La política megalómana se olvida a veces de entrar en las cocinas donde hierven nuestros pucheros

Mientras tanto, nuestro alcalde, Alberto Ruiz-Gallardón, al que se le pueden hacer muchos reproches pero no el de la pereza, ha proyectado demasiado su mirada sobre el Madrid general, sobre el Madrid capitalino que discurre por sus urbes más grandiosas y a la vera de su río pretencioso, relegando más al Madrid por el que no pasan supuestamente unos Juegos Olímpicos, tan deseados sin duda. La ciudad global le ha importado más que la ciudad íntima o la ciudad particular. Y quizá eso obedezca al hecho de que si bien no carece de vocación política le falta vocación de alcalde.

Lo cierto es que no se ha hecho un esfuerzo de más localismo que al fin dé como resultado una tarea de conjunto; quizá porque semejante planteamiento no haya acabado de atraer al jefe de nuestro Consistorio. Reorganizó el Ayuntamiento, tan distinto a un Gobierno, como un Gobierno, con sus ministerios y todo (no otra cosa son las áreas) y la Corporación como un Parlamento. Parece que haya querido ensayar otra misión en su espera municipal de más altos destinos. Ahora promete reformar el organigrama -reordenar distritos y áreas de gobierno- pero no cambiar su concepto, su mirada sobre todos los Madrid que incluye Madrid, la ciudad diversa. Y para profundizar en la democracia más cercana y por ahora más salvable hay que tocar Ayuntamiento.

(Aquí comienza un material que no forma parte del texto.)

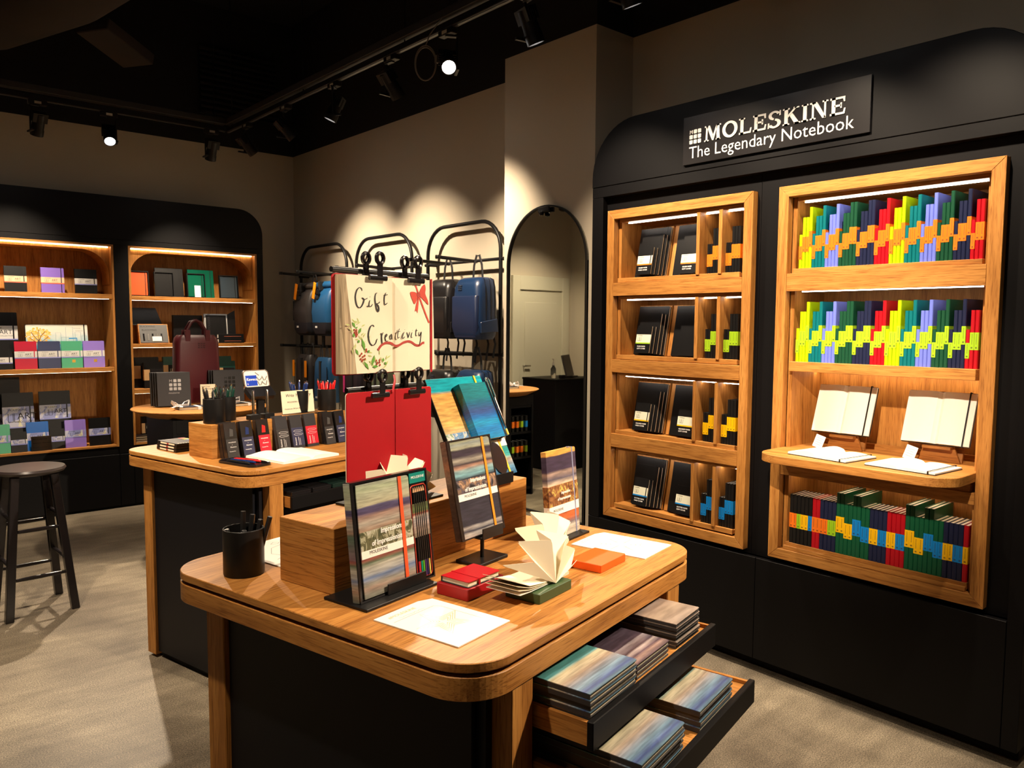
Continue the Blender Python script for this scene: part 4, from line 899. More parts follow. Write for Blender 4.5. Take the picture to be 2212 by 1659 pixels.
def leatherpack(x, y, z, mat, pocket, label, h=0.40, w_=0.275, d=0.185, straps=True, top=True):
    o = empty('leather_backpack', (x, y, z), RR); tag(o, label, 'backpack', 'leather backpacks')
    loft([sec(0, d*0.52, w_*0.90, d*0.86, 0, 0.05), sec(0, d*0.5, w_*1.0, d, 0.03, 0.05), sec(0, d*0.5, w_*1.03, d*1.02, h*0.25, 0.045), sec(0, d*0.5, w_, d, h*0.6, 0.045), sec(0, d*0.52, w_*0.97, d*0.95, h*0.85, 0.05), sec(0, d*0.55, w_*0.88, d*0.82, h*0.96, 0.055), sec(0, d*0.58, w_*0.70, d*0.6, h, 0.05)]).obj('body', mat, o, smooth=True)
    if top: loft([sec(0, 0.030, w_*0.84, 0.05, h*0.02+0.004, 0.024), sec(0, 0.020, w_*0.97, 0.054, h*0.2, 0.026), sec(0, 0.018, w_*0.95, 0.046, h*0.68, 0.022), sec(0, 0.022, w_*0.93, 0.040, h*0.70, 0.018)]).obj('front_pocket', pocket, o, smooth=True)
    for yy in (0.40, 0.62, 0.82):
        pts = [(w_*0.505, d*yy, h*0.30), (w_*0.502, d*yy, h*0.62), (w_*0.485, d*yy, h*0.84), (w_*0.43, d*(yy+0.01), h*0.965), (w_*0.30, d*(yy+0.01), h*0.995)]
        B().tube(pts, 0.0032, 6).obj('zip_piping', BLKG, o, smooth=True)
    em = B()
    for i in range(3):
        for j in range(3): em.box(-0.062+0.014*i, -0.053+0.014*i, -0.0005-0.0, 0.03, h*0.80+0.012*j, h*0.80+0.006+0.012*j)
    em.obj('embossed_emblem', plain('emblem_foil', (0.05, 0.06, 0.09), 0.4), o)
    if top: B().prism([(d*0.15, h*0.28), (d*0.9, h*0.34), (d*0.95, 0.05), (d*0.15, 0.04)], w_*0.50, w_*0.525, 'x').obj('side_pocket', mat, o, bev=0.004)
    handle(o, 0.005, 0.05, h*0.97, h+0.145, d*0.62, 0.011)
    if straps:
        for sx, ln in ((-0.09, 0.16), (0.03, 0.14), (0.10, 0.12)): B().tube([(sx, d*0.9, 0.03), (sx+0.01, d*0.95, -0.03), (sx-0.012, d*0.95, -ln)], 0.011, 6, flat=0.25).obj('shoulder_strap', WEB, o)
    return o
leatherpack(3.09, 4.335, 1.405, LEB, LEB, 'black leather backpack beside the painted gift sign'); leatherpack(3.09, 4.012, 1.405, LENV, LEND, 'navy leather backpack nearest the arched mirror')
leatherpack(3.10, 4.34, 0.86, LEB, LEB, 'small black leather bag on the lower rail', h=0.33, d=0.16, straps=False, top=False); leatherpack(3.09, 4.0, 0.86, LENV, LEND, 'navy leather bag on the lower rail', h=0.345, d=0.16, straps=False, top=False)
def slim(x, y, z, mat, label, tags):
    o = empty('slim_backpack', (x, y, z), RR); tag(o, label, 'backpack', 'slim backpacks'); w_, d, h = 0.27, 0.12, 0.375
    loft([sec(0, d/2, w_*1.1, d*0.9, 0, 0.03), sec(0, d/2, w_*1.04, d, 0.04, 0.04), sec(0, d/2, w_, d, 0.2, 0.04), sec(0, d/2, w_*0.92, d*0.95, 0.33, 0.04), sec(0, d/2+0.006, w_*0.80, d*0.7, h, 0.035)]).obj('body', mat, o, smooth=True)
    bx('centre_strap', WEB, -0.016, 0.016, -0.004, 0.01, 0.03, 0.345, o)
    for sx in (-0.12, 0.118): B().tube([(sx, 0.0, 0.30), (sx*1.02, -0.002, 0.15), (sx*1.06, 0.0, 0.03)], 0.003, 6).obj('zip_piping', BLKG, o)
    for dx in (-0.10, 0.0, 0.09): handle(o, dx, 0.022, h-0.02, h+0.10, d*0.55, 0.009)
    for tx in tags:
        t = B(); t.prism(rrect(tx-0.019, tx+0.019, 0.18, 0.325, 0.005, 3), -0.018, -0.014, 'y'); t.obj('luggage_tag', OTAG, o)
    bx('logo_patch', WINK, -0.08, -0.05, -0.006, 0.004, 0.028, 0.042, o)
slim(3.10, 6.35, 0.855, NYB, 'slim charcoal backpack with two orange tags on the lower rail', (-0.115, 0.112)); slim(3.10, 6.00, 0.84, NYBL, 'slim cobalt backpack on the lower rail behind the pen cups', ())
for y, m, l in ((5.52, plain('plum_nylon', (0.022, 0.014, 0.024), 0.5), 'dark bag with a pink strap behind the gift sign'), (5.17, plain('sage_nylon', (0.13, 0.16, 0.10), 0.55), 'sage green striped bag behind the gift sign')):
    o = empty('crossbody_bag', (3.11, y, 0.90), RR); tag(o, l, 'bag')
    loft([sec(0, 0.06, 0.26, 0.10, 0, 0.04), sec(0, 0.06, 0.28, 0.12, 0.06, 0.04), sec(0, 0.06, 0.28, 0.12, 0.24, 0.04), sec(0, 0.065, 0.22, 0.07, 0.31, 0.03)]).obj('body', m, o, smooth=True)
    bx('front_strap', plain('pink_strap', (0.80, 0.05, 0.28), 0.5) if 'pink' in l else WEB, -0.10, -0.072, -0.006, 0.004, 0.05, 0.30, o); bx('front_strap', WEB, 0.02, 0.05, -0.005, 0.004, 0.02, 0.30, o)
    handle(o, 0.0, 0.05, 0.30, 0.41, 0.07, 0.009)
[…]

La izquierda toda pide un Ayuntamiento en cada barrio, de modo que el Ayuntamiento de Madrid se convierta en el Ayuntamiento de sus Ayuntamientos. No se toca Ayuntamiento si no es calle por calle, plaza por plaza. Lo cual quiere decir que un alcalde es ante todo el gobernador de una calle; de calle por calle, primero, de barrio por barrio, después. Por eso, que el candidato socialista a la alcaldía, Jaime Lissavetzky, se proponga en su campaña como gobernador de nuestra calle me parece una buena síntesis de programa. Es, en efecto, el mensaje más local, más doméstico, nada difícil de entender si se aprecia su sentido metafórico. No se trata de otra cosa que de ganar esa proximidad que al Ayuntamiento de una ciudad de las dimensiones de la nuestra resulta tan costosa desde Cibeles y que es esencia de la vida democrática de un municipio; se trata de eso y de ganar en la atención a la particularidad de los barrios y de las calles de la periferia y del centro: cada calle es un mundo. Esta descentralización municipal, debidamente coordinada, es más urgente que otras de carácter autonómico y espero que, bien llevada a cabo, se obtenga de ella mejores resultados que el logrado en las autonomías.

Con estas y otras opiniones no creo poder ayudar, Dios me libre, no lo pretendería en ningún caso, a los que todavía no saben si irán a votar o no tienen claro a quién elegir, al parecer mucha gente y gente bien informada por lo que he leído en estas misma páginas. Tampoco, por supuesto, tratar de romper a los tibios la emoción que debe dar mantener hasta el último minuto la incertidumbre. Tan hermosa como es la duda, debe suponer un gran placer despertar el domingo 22 y decidir si votar o no y a quién o mantenerse en la duda hasta las próximas convocatorias. La verdad es que el temor real a lo que se nos puede venir encima, o pensar que la extrema derecha madrileña ya no es la nostálgica de Blas Piñar, sino otra, más moderna y sin decir su nombre, puede suponer un sufrimiento innecesario para los espíritus delicados. Y además no sé si el intento de fortalecer una democracia, que hay que reconocer vieja y maltratada, merece esos sufrimientos.